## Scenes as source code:
----------------

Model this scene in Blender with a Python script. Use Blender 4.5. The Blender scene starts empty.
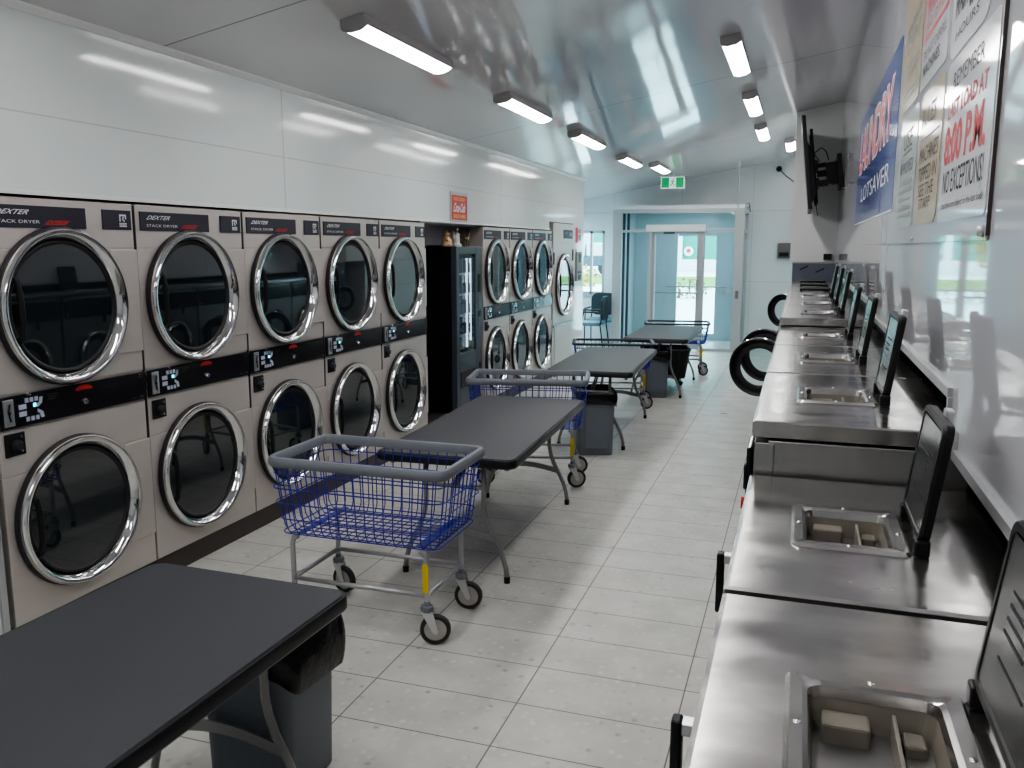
import bpy, bmesh, math, random
from mathutils import Vector, Matrix
random.seed(7)
PI = math.pi
SC = bpy.context.scene
COL = SC.collection

# ------------------------------------------------------------------ materials
def nodes_of(m):
    m.use_nodes = True
    return m.node_tree.nodes, m.node_tree.links

def pmat(name, col, rough=0.5, metal=0.0, spec=0.5, noise=0.0, nscale=8.0, bump=0.0, bscale=30.0, rvar=0.0,
         stretch=None, emit=None, estr=0.0, ior=None, coat=0.0):
    m = bpy.data.materials.new(name)
    N, L = nodes_of(m)
    b = N['Principled BSDF']
    b.inputs['Base Color'].default_value = (*col, 1)
    b.inputs['Roughness'].default_value = rough
    b.inputs['Metallic'].default_value = metal
    b.inputs['Specular IOR Level'].default_value = spec
    if ior: b.inputs['IOR'].default_value = ior
    b.inputs['Coat Weight'].default_value = coat
    if emit:
        b.inputs['Emission Color'].default_value = (*emit, 1)
        b.inputs['Emission Strength'].default_value = estr
    if noise or bump or rvar:
        tc = N.new('ShaderNodeTexCoord'); mp = N.new('ShaderNodeMapping')
        L.new(tc.outputs['Object'], mp.inputs['Vector'])
        if stretch: mp.inputs['Scale'].default_value = stretch
        nz = N.new('ShaderNodeTexNoise'); nz.inputs['Scale'].default_value = nscale; nz.inputs['Detail'].default_value = 4
        L.new(mp.outputs['Vector'], nz.inputs['Vector'])
        if noise:
            mr = N.new('ShaderNodeMapRange')
            mr.inputs['To Min'].default_value = 1 - noise; mr.inputs['To Max'].default_value = 1 + noise
            L.new(nz.outputs['Fac'], mr.inputs['Value'])
            mx = N.new('ShaderNodeMix'); mx.data_type = 'RGBA'; mx.blend_type = 'MULTIPLY'
            mx.inputs['Factor'].default_value = 1
            mx.inputs['A'].default_value = (*col, 1)
            L.new(mr.outputs['Result'], mx.inputs['B'])
            L.new(mx.outputs['Result'], b.inputs['Base Color'])
        if rvar:
            mr2 = N.new('ShaderNodeMapRange')
            mr2.inputs['To Min'].default_value = max(0.02, rough - rvar); mr2.inputs['To Max'].default_value = rough + rvar
            L.new(nz.outputs['Fac'], mr2.inputs['Value'])
            L.new(mr2.outputs['Result'], b.inputs['Roughness'])
        if bump:
            n2 = N.new('ShaderNodeTexNoise'); n2.inputs['Scale'].default_value = bscale; n2.inputs['Detail'].default_value = 3
            L.new(mp.outputs['Vector'], n2.inputs['Vector'])
            bp = N.new('ShaderNodeBump'); bp.inputs['Strength'].default_value = bump; bp.inputs['Distance'].default_value = 0.02
            L.new(n2.outputs['Fac'], bp.inputs['Height'])
            L.new(bp.outputs['Normal'], b.inputs['Normal'])
    return m

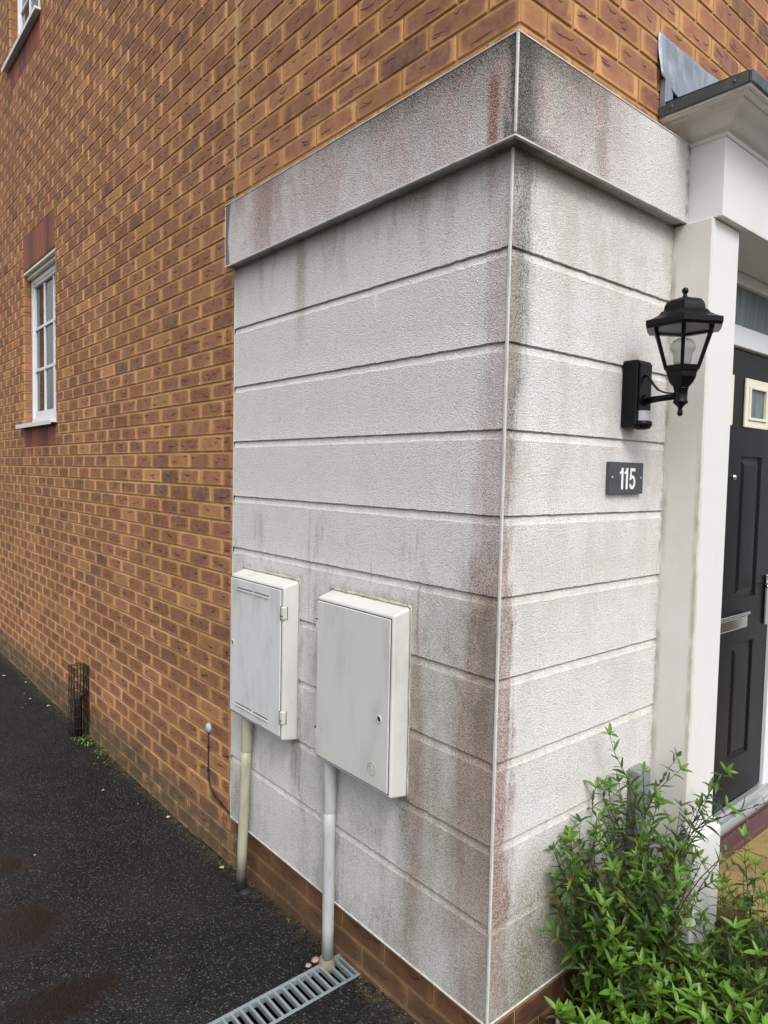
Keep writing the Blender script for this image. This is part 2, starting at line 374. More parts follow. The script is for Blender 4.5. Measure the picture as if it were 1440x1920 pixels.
def tarmac_mat():
    t = NT('tarmac'); P = t.pos(); px, py, pz = t.xyz()
    vc = t.n('TexVoronoi', out=None, props={'feature': 'F1'}, Vector=P, Scale=205., Randomness=1.)
    d = vc.outputs['Distance']; cc = t.xyz(vc.outputs['Color'])
    big = t.noise(2.3, 4, .6, dist=.5); mid = t.noise(9, 4)
    col = t.mix(cc[0], (.003, .003, .0034), (.016, .0158, .017))
    col = t.mix(t.step(cc[1], .88, .98, 0., .8), col, (.10, .097, .095))
    col = t.mix(t.step(big, .42, .7, 0., .22), col, (.045, .042, .043))
    # wet hollows bottom left
    def blob(cx, cyy, rx, ry):
        dx = t.math('DIVIDE', t.math('SUBTRACT', px, cx), rx); dy = t.math('DIVIDE', t.math('SUBTRACT', py, cyy), ry)
        r2 = t.math('ADD', t.mul(dx, dx), t.mul(dy, dy)); r2 = t.math('ADD', r2, t.mul(t.math('SUBTRACT', mid, .5), 1.3))
        r2 = t.math('ADD', r2, t.mul(t.math('SUBTRACT', t.noise(45, 4, .7), .5), 1.1))
        return t.step(r2, 1.25, .35)
    wet = t.math('MAXIMUM', blob(-.80, 1.62, .20, .19), t.math('MAXIMUM', blob(-.80, 2.14, .19, .13), blob(-.80, 1.12, .22, .12)))
    col = t.mix(t.mul(wet, .85), col, (.0060, .0055, .0055))
    # moss & silt next to the wall
    wd = t.math('SUBTRACT', .03, px)
    ms = t.mul(t.step(t.math('ADD', wd, t.mul(t.math('SUBTRACT', mid, .5), .16)), .085, .0), t.step(t.noise(28, 5, .7), .38, .6), .8)
    col = t.mix(ms, col, t.mix(t.noise(50, 2), (.035, .030, .014), (.10, .075, .045)))
    h = t.math('ADD', t.mul(t.math('SUBTRACT', 1., d), .8), t.mul(t.noise(80, 3), .9))
    h = t.mul(h, t.math('SUBTRACT', 1., t.mul(wet, .8)))
    rough = t.math('SUBTRACT', .62, t.mul(wet, .44))
    return t.fin(Base_Color=col, Roughness=rough, Normal=t.bump(h, .0045, 1.), Specular_IOR_Level=t.math('ADD', .20, t.mul(wet, .22)))
M_TARMAC = tarmac_mat()
def soil_mat():
    t = NT('soil')
    c = t.mix(t.noise(45, 5, .7), (.018, .011, .007), (.085, .055, .035))
    vc = t.n('TexVoronoi', out=None, Vector=t.pos(), Scale=70.)
    c = t.mix(t.step(t.xyz(vc.outputs['Color'])[0], .86, .95, 0., .7), c, (.17, .13, .09))
    return t.fin(Base_Color=c, Roughness=.95, Normal=t.bump(t.noise(55, 6, .75), .02))
def paving_mat():
    t = NT('paving'); px, py, pz = t.xyz()
    c = t.mix(t.noise(14, 5, .7), (.23, .15, .055), (.34, .25, .10))
    c = t.mix(t.step(t.noise(7, 5, .7), .45, .65, 0, .75), c, (.15, .085, .03))
    c = t.mix(t.step(t.noise(26, 4, .6), .56, .7, 0, .7), c, (.09, .10, .035))
    return t.fin(Base_Color=c, Roughness=.8, Normal=t.bump(t.noise(120, 5, .7), .005))
M_SOIL = soil_mat(); M_PAVE = paving_mat()
def surround_mat():
    t = NT('painted_surround'); px, py, pz = t.xyz(); P = t.pos()
    c = t.mix(t.noise(9, 4, .6), (.655, .66, .67), (.685, .685, .69))
    side = t.step(px, .838, .824)
    c = t.mix(t.mul(side, t.step(t.noise(5, 6, .65, t.scale(P, (1, 1, .35))), .35, .7, .35, .8)), c, (.60, .58, .52))
    n1 = t.noise(30, 5, .7, t.scale(P, (1, 1, .3)))
    e = t.math('ABSOLUTE', t.math('ADD', py, t.math('ADD', .112, t.mul(t.noise(7, 3), .014))))
    m = t.mul(side, t.step(e, .016, .002), t.step(n1, .38, .62), t.step(pz, 1.45, 1.15), t.step(pz, .1, .5), .75)
    c = t.mix(m, c, (.36, .34, .22))
    m = t.mul(side, t.step(t.math('ADD', py, t.mul(n1, .02)), -.012, .006), t.step(n1, .35, .7), .7)
    c = t.mix(m, c, (.30, .27, .20))
    m = t.mul(t.step(t.noise(3.5, 5, .7, t.scale(P, (1, 1, .5))), .56, .72), .35)
    c = t.mix(m, c, (.55, .53, .46))
    m = t.mul(t.step(pz, 2.32, 2.36), t.step(n1, .42, .68), .30)
    c = t.mix(m, c, (.33, .31, .25))
    return t.fin(Base_Color=c, Roughness=.45, Specular_IOR_Level=.4, Normal=t.bump(t.noise(14, 3), .0012))
M_WHITE = surround_mat()
M_UPVC = plain('white_upvc', (.68, .70, .74), .3, var=.02)
M_BEAD = plain('bead_plastic', (.58, .58, .56), .55, var=.15, sc=25, dirt=(.30, .28, .22), dirtamt=.75, dsc=30)
M_METER = plain('meter_box_plastic', (.59, .59, .57), .5, var=.04, sc=6, dirt=(.36, .36, .31), dirtamt=.45, dsc=9)
M_METERW = plain('meter_door_plastic', (.64, .65, .665), .45, var=.05, sc=6, dirt=(.42, .42, .41), dirtamt=.6, dsc=14)
M_GAP = plain('dark_gap', (.03, .03, .03), .9)
M_GREYC = plain('old_mortar', (.20, .18, .14), .9, var=.4, sc=60)
M_SLOT = plain('slot_shadow', (.16, .16, .15), .9)
M_SEAL = plain('old_sealant', (.42, .41, .34), .8, var=.25, sc=60, dirt=(.13, .12, .07), dirtamt=.8, dsc=30)
M_CREAMPIPE = plain('cream_pipe', (.40, .39, .30), .42, var=.06, sc=12, dirt=(.20, .21, .09), dirtamt=.6, dsc=18)
M_GREYPIPE = plain('grey_pipe', (.42, .43, .45), .45, var=.04, sc=12, dirt=(.27, .26, .23), dirtamt=.5, dsc=30)
M_GALV = plain('galvanised_steel', (.36, .42, .44), .42, metal=.55, var=.15, sc=40)
M_BLACK = plain('black_plastic', (.0045, .0045, .006), .34, var=.2, spec=.2)
M_RUBBER = plain('black_rubber', (.01, .01, .01), .7, var=.2)
M_LEAD = plain('lead_sheet', (.20, .23, .28), .42, metal=.3, var=.2, sc=20, dirt=(.50, .54, .60), dirtamt=.8, dsc=12, bump=.006, bsc=14)
M_LEADD = plain('dark_lead', (.055, .07, .08), .45, metal=.2, var=.25, sc=40, dirt=(.16, .18, .19), dirtamt=.5, dsc=30)
M_DOOR = plain('black_door_paint', (.006, .0068, .0095), .32, var=.08, spec=.16, bump=.0006, bsc=160)
M_CHROME = plain('chrome', (.62, .64, .62), .16, metal=1., var=.05)
M_ALU = plain('aluminium_sill', (.55, .57, .58), .35, metal=.7, var=.1)
M_CREAM = plain('cream_trim', (.70, .68, .57), .35, var=.02)
M_TILE = plain('red_tile', (.085, .038, .036), .5, var=.3, sc=12, bump=.001)
M_SLATE = plain('slate', (.052, .062, .068), .55, var=.25, sc=35, bump=.0015, bsc=90)
M_PAINTW = plain('white_digit_paint', (.78, .78, .76), .5, var=.03)
M_STEEL = plain('screw_steel', (.45, .45, .45), .3, metal=1.)
M_GREYBOX = plain('grey_plastic', (.19, .215, .22), .45, var=.1, dirt=(.13, .14, .13), dirtamt=.5)
M_RUST = plain('rusty_wire', (.010, .007, .006), .7, var=.5, sc=60)
M_BROWNPIPE = plain('brown_pipe', (.022, .010, .009), .5, var=.3)
M_JOINT = plain('joint_sealant', (.34, .25, .14), .8, var=.1)
M_FROST = plain('opal_bulb', (.93, .93, .92), .35, var=.01)
def glass_mat(name, tint=(1, 1, 1), mixv=.92, rough=.02):
    t = NT(name)
    tr = t.n('BsdfTransparent', Color=tint); gl = t.n('BsdfGlossy', Color=(1, 1, 1), Roughness=rough)
    fr = t.n('Fresnel', IOR=1.28)
    mx = t.n('MixShader', i0=fr, i1=tr, i2=gl)
    t.t.links.new(mx, t.out.inputs[0]); return t.m
M_GLASS = glass_mat('lantern_glass', (.93, .94, .93))
def pane_mat(name, col, col2, sc, rough=.12, bump=0, stretch=(1, 1, 1), spec=.8):
    t = NT(name); v = t.scale(t.pos(), stretch)
    c = t.mix(t.step(t.noise(sc, 4, .6, v), .35, .65), col, col2)
    k = dict(Base_Color=c, Roughness=rough, Specular_IOR_Level=spec)
    if bump: k['Normal'] = t.bump(t.noise(sc*3, 4, .6, v), bump)
    return t.fin(**k)
M_PANE = pane_mat('window_pane', (.016, .018, .020), (.035, .038, .042), 7., .06, 0, (1, 3.2, .25), spec=.45)
M_OBSC = pane_mat('obscured_glass', (.05, .075, .085), (.13, .17, .185), 22., .28, .002, (1.6, 1.6, .22))

# ------------------------------------------------------------------ ground
def sheet(name, xs, ys, zf, mat, **k):
    v = [(x, y, zf(x, y)) for y in ys for x in xs]; n = len(xs)
    f = [(j*n+i, j*n+i+1, (j+1)*n+i+1, (j+1)*n+i) for j in range(len(ys)-1) for i in range(n-1)]
    o = MB().add(v, f).build(name, mat); tag(o, **k); return o
def lin(a, b, n): return [a+(b-a)*i/(n-1) for i in range(n)]
sheet('ground', [-150, 150], [-150, 150], lambda x, y: -.62, M_SOIL, label='dark earth ground reaching out beyond the driveway', kind='structure')
# driveway sheet with the drain trough left open
DX0, DX1, DY0, DY1 = -1.10, .031, .580, .702
def drive():
    xs = sorted(set(lin(-4, -1.1, 12)+lin(-1.1, .031, 20)+[.031, .09])); ys = sorted(set(lin(-1.6, .58, 18)+[.58, .702]+lin(.702, 2, 16)+lin(2, 12, 24)))
    n = len(xs); v = []
    for y in ys:
        for x in xs: v.append((x, y, gz(y)+.006*mnoise.noise(Vector((x*1.5, y*1.5, 0)))*(1 if not (.4 < y < .9) else 0)))
    f = []
    for j in range(len(ys)-1):
        for i in range(n-1):
            if xs[i] >= -1.101 and xs[i+1] <= .0311 and ys[j] >= .5799 and ys[j+1] <= .7021: continue
            if ys[j] < -.001 and xs[i] >= .0309: continue
            f.append((j*n+i, j*n+i+1, (j+1)*n+i+1, (j+1)*n+i))
    o = MB().add(v, f).build('driveway', M_TARMAC); tag(o, 'coarse black tarmac driveway with wet brown patches', None, None, 'structure')
drive()
PV = -.245
def soilz(x, y): return -.425+.02*mnoise.noise(Vector((x*5, y*5, 3)))+.008*mnoise.noise(Vector((x*22, y*22, 3)))+.11*max(0, min(1, (x-.82)/.2))
sheet('garden_soil', lin(.032, 1.16, 60), lin(-1.6, .03, 80), soilz, M_SOIL, label='dark crumbly garden bed soil under the green shrubs', kind='structure')
pb = MB()
for i in range(6):
    for j in range(5):
        x0 = 1.05+.40*i; y0 = -1.62+.40*j if j < 4 else -.02
        if j == 4: continue
        pb.box(x0+.004, x0+.396, y0+.004, y0+.396, PV-.30, PV+random.Random(i*7+j).uniform(-.002, .002))
pb.box(1.03, 3.6, -1.7, .04, PV-.32, PV-.008)
o = pb.build('path', M_PAVE, bevel=.004); tag(o, 'mossy orange brown paving slabs outside the front door', None, None, 'structure')

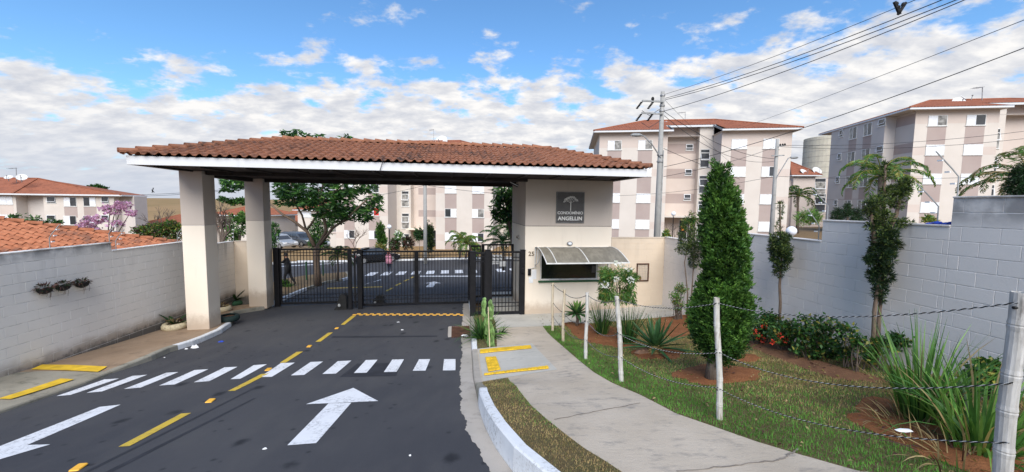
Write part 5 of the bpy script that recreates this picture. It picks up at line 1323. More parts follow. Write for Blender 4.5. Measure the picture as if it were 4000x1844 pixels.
for k in (.12, .27, .4): MB().ball((p2.x + k, p2.y - .1, zt2 - .38 + k * .1), .05, .05, .08).part('insulator', K['black_soft'], t2)
MB().bar((p2.x, p2.y - .1, zt2 - .48), (p2.x + .45, p2.y - .1, zt2 - .38), .05).part('cross_arm', K['grey_metal'], t2)
t3, p3, zt3 = pole('concrete utility pole inside the gates in front of the apartment block', 1660, 640, 33, -5.5, .17, .13)
MB().bar((p3.x - .35, p3.y - .15, 1.62), (p3.x + .35, p3.y - .15, 1.62), .05).part('cross_arm', K['grey_metal'], t3)
WN = [0]
def wire(a, b, sag, label, r=.014, n=14):
    a, b = Vector(a), Vector(b); pts = [a.lerp(b, i / n) - Vector((0, 0, sag * 4 * (i / n) * (1 - i / n))) for i in range(n + 1)]
    MB().tube(pts, r, 4, cap=False).top('power_cable', K['wire'], W0, tuple(a), label, 'cable', 'overhead cables between the poles')
def fan(px, py, dep): p = at(px, py, dep); return (p.x, p.y, p.z)
spp = fan(3514, 30, 10.0)
for i, (y0, ex, ey, s) in enumerate(((368, 3502, 0, .22), (384, 3577, 0, .30), (390, 3617, 0, .34), (433, 3640, 12, .30))):
    a = fan(2598, y0, 18); b = fan(ex, ey, 10.0); d = Vector(b) - Vector(a); e = Vector(b) + d * .45
    wire(a, e, s, ['topmost thin cable from the tall pole towards the upper right', 'second cable below the top of the tall pole, first of a close pair', 'third cable from the tall pole, second of a close pair', 'lowest of the four cables running from the tall pole through the spacer'][i], .008 if i == 0 else .0115)
t = thing('cable_spacer', 'dark spacer clamp holding the cables together at the top right', 'spacer', W0, spp)
for q in ((-.12, .12), (.12, .1), (0, -.12), (-.05, 0)): MB().ball((spp[0] + q[0] * .7, spp[1], spp[2] + q[1] * .7), .045, .045, .06, 8).part('clamp', K['black_soft'], t)
MB().bar((spp[0] - .14, spp[1], spp[2] + .14), (spp[0] + .02, spp[1], spp[2] - .16), .05).part('frame', K['black_soft'], t); MB().bar((spp[0] + .14, spp[1], spp[2] + .12), (spp[0] - .02, spp[1], spp[2] - .16), .05).part('frame', K['black_soft'], t)
wire(fan(2593, 652, 18), fan(4200, 110, 7.5), .25, 'single cable rising from the tall pole to the right edge, lower of two', .010)
wire(fan(2700, 555, 62), fan(4200, 0, 8.5), .35, 'single cable rising over the middle roof to the right edge, upper of two', .009)
wire(fan(2598, 392, 18), fan(2860, 640, 30), .1, 'thin cable slanting down from the tall pole across the middle block, the steepest', .008)
wire(fan(2596, 437, 18), fan(3024, 620, 24), .45, 'cable sagging from the tall pole to the shorter pole, upper one', .012)
wire(fan(2595, 452, 18), fan(3024, 630, 24), .7, 'cable sagging from the tall pole to the shorter pole, lower one', .012)
wire(fan(2592, 580, 18), fan(2890, 700, 26), .05, 'cable from the lamp arm of the tall pole down towards the cypress', .012)
wire(fan(2592, 690, 18), fan(3025, 575, 24), .15, 'cable climbing from the tall pole to the top of the shorter pole', .010)
wire(fan(2390, 765, 30), fan(3018, 690, 24), .25, 'low cable between the guard room roof edge and the shorter pole', .010)
wire(fan(3030, 567, 24), fan(4100, 500, 20), .3, 'pair of thin cables from the shorter pole to the right, upper one', .010)
wire(fan(3030, 572, 24), fan(4100, 530, 20), .35, 'pair of thin cables from the shorter pole to the right, lower one', .010)
wire(fan(3022, 688, 24), fan(4100, 680, 20), .2, 'cable from the lamp of the shorter pole across the right block', .010)
wire(fan(1420, 770, 33), fan(1662, 723, 33), .1, 'cable from the left to the pole inside the gates', .014)
wire(fan(1662, 723, 33), fan(2010, 760, 30), .1, 'cable from the pole inside the gates to the right', .014)
for i, s in enumerate((0, 5)): wire(fan(470, 762 + s * 1.2, 70), fan(1000, 728 + s, 62), .3, ['far power line over the hill at the left, upper strand', 'far power line over the hill at the left, lower strand'][i], .03)
t = thing('cable_spacer', 'small spacer on the far power line above the hill', 'spacer', W0, fan(597, 745, 67)); q = fan(597, 745, 67); MB().bar((q[0] - .15, q[1], q[2] - .35), (q[0] + .12, q[1], q[2] + .5), .09).part('frame', K['black_soft'], t); MB().bar((q[0] + .22, q[1], q[2] - .3), (q[0] - .2, q[1], q[2] + .15), .09).part('frame', K['black_soft'], t)
def aerial(label, px, py0, py1, dep, arm):
    a, b = Vector(fan(px, py1, dep)), Vector(fan(px, py0, dep)); t = thing('antenna', label, 'antenna', W0, tuple(a)); MB().bar(a - Vector((0, 0, .8)), b, .05).part('mast', K['galv'], t); c = Vector(fan(px + arm, py0 + 4, dep)); MB().bar(b - Vector((0, 0, .05)), c, .05).part('boom', K['galv'], t)
    for i in range(4): q = (b - Vector((0, 0, .05))).lerp(c, .2 + .25 * i); MB().bar(q - Vector((0, .35, 0)), q + Vector((0, .35, 0)), .02).part('element', K['galv'], t)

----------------

## Directions:
Repeat the lines above, starting at the first and stopping after the line that holds "return m.node_tree.nodes, m.node_tree.links", with the pictures left out.

## Expected output:
Model this scene in Blender with a Python script. Use Blender 4.5. The Blender scene starts empty.
import bpy, bmesh, math, random
from mathutils import Vector, Matrix
random.seed(7)
PI = math.pi
SC = bpy.context.scene
COL = SC.collection

# ------------------------------------------------------------------ materials
def nodes_of(m):
    m.use_nodes = True
    return m.node_tree.nodes, m.node_tree.links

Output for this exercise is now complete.